David Fankhauser, a resident of Nine Mile Road in Pierce Township, gave a presentation to the Pierce Township Trustees and meeting attendees during the May 11, 2016 meeting about the damage flash floods have been doing to his property.

David Fankhauser, a resident of Nine Mile Road in Pierce Township, gave a presentation to the Pierce Township Trustees and meeting attendees during the May 11, 2016 meeting about the damage flash floods have been doing to his property.
By Kelly Cantwell
Editor

Some of the residents of Nine Mile Road in Pierce Township talked with the township trustees about how flooding in the past few years has impacted their lives and properties.

David Fankhauser spoke at length about his experience. The flash floods have increased in the last five years or so. The water is so strong at times it starts pushing over a fence that also acts like a dam by catching debris that the water brings through his yard.

The debris is sometimes small, but can also be large pieces of flatrock that shakes the ground as the water pushes it down. Fankhauser blames the increased intensity of the floods on people cutting down forests, removing ground cover and building parking lots.

Mary Armstrong, a resident of Nine Mile Road in Pierce Township, brought some of the debris that has been swept into her property during flooding to the Piece Township Trustee meeting on May 11, 2016.
Fankhauser, along with other residents, showed photos and videos of flooding in their property.

“It is a critical situation,” resident Tom Harrison said.

Another resident blames the infrastructure on Hopper Hill Road and Nordyke Road. However, Clermont County Engineer Pat Manger said there really hasn’t been any development on Hopper Hill Road above Nine Mile.

The flooding is so strong that it could probably sweep a child away, said resident Dawn Carmosino.

Fankhauser believes there are solutions. Residents in the Nine Mile Creek Watershed in Minnesota have experienced similar problems and have found solutions that Fankhauser thinks could be applied to their problem as well.

“I know this is an era when people talk about how much government we want and how much government we don’t want but it seems to me that people’s health and safety and quality of life are, especially in a regional area, is an appropriate role for government,” Fankhauser said.

He requested that the township restrict development, maintain cover crops and make sure development waste is properly disposed of.

The county can only prepare for the regular storms, not the extremely bad ones, Manger said,

“It’s our understanding that there was over three inches of rain that fell on that area over a short period of time,” Manger said.
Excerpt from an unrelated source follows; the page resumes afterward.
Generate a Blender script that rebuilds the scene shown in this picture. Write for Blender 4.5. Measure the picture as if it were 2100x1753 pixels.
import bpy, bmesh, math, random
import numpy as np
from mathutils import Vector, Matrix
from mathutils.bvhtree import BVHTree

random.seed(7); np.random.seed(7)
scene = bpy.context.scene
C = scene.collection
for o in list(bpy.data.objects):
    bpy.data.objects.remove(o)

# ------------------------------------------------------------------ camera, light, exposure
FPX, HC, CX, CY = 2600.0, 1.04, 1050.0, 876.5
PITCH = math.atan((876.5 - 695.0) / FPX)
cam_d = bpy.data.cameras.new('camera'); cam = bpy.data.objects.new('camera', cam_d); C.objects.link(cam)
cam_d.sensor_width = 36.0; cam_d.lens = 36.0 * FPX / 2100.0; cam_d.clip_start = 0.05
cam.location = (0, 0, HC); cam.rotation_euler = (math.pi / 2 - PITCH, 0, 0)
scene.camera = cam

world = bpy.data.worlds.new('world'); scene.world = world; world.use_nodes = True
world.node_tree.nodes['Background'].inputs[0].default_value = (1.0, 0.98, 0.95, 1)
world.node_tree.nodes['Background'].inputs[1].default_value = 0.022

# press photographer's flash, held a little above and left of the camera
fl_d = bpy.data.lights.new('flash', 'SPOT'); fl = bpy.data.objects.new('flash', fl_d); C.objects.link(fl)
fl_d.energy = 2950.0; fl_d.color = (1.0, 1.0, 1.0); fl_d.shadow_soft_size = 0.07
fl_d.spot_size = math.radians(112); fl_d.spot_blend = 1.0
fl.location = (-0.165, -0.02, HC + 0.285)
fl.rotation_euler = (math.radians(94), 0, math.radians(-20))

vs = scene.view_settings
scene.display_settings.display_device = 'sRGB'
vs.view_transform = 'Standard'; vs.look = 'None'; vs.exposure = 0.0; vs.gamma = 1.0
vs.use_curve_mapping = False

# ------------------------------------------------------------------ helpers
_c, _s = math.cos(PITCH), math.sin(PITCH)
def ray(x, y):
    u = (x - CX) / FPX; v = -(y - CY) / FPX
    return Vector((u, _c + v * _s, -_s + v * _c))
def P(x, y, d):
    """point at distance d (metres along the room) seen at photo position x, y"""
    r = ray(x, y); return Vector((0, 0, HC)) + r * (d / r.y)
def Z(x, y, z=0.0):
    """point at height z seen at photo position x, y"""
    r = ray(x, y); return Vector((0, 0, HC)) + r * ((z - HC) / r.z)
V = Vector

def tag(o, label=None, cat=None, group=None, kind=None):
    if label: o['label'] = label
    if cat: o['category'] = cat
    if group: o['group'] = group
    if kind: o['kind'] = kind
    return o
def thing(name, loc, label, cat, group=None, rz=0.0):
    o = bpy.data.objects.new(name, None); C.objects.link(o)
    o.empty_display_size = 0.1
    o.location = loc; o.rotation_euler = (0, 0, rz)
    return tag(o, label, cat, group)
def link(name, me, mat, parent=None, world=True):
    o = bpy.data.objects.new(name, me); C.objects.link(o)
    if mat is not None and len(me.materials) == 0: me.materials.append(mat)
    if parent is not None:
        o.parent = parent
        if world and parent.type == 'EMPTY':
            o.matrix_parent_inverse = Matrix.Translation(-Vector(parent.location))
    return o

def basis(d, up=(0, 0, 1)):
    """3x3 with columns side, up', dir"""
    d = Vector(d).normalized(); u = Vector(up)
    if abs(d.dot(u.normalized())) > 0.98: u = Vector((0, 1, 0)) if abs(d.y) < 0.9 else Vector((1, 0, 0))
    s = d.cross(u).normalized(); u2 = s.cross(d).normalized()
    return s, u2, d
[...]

In addition, Nine Mile is 100 feet below Hopper Hill Road and there is not much Manger feels the county can do about the issues, especially because much of it is out of the right of way. The county’s job is to make sure the water runoff from the road is directed through natural, longstanding waterways. The landowners on Nine Mile built their houses at the base of a large incline, Manger said.

“There’s not really a whole lot I can do,” Manger said.

When the water comes down off of Hopper Hill Road, it crosses Nine Mile in three areas, all of which have culverts. The second system got clogged recently, but should be working now, Manger said.

Nine Mile is a county road, Trustee Alan Freeman said, so the township will need to work with the county on a solution.

However, resident Elizabeth Crawford is frustrated with the county. The last time flooding left a lot of debris on her property, the county did a great job cleaning it up, but this time they told her they would not help.

“I don’t think they care about us,” Crawford said.

Manger isn’t sure why the engineer’s office might have cleaned up Crawford’s yard the last time. However, he said the office’s work is generally contained to the right of way.

Whatever happens, it will not be easy or quick, Trustee Bonnie Batchler said. She expects that Freeman will be the trustees’ contact with the county.

“I feel for these people. Those videos are just horrible so hopefully we can work as a county and come up with some kind of solution,” Batchler said.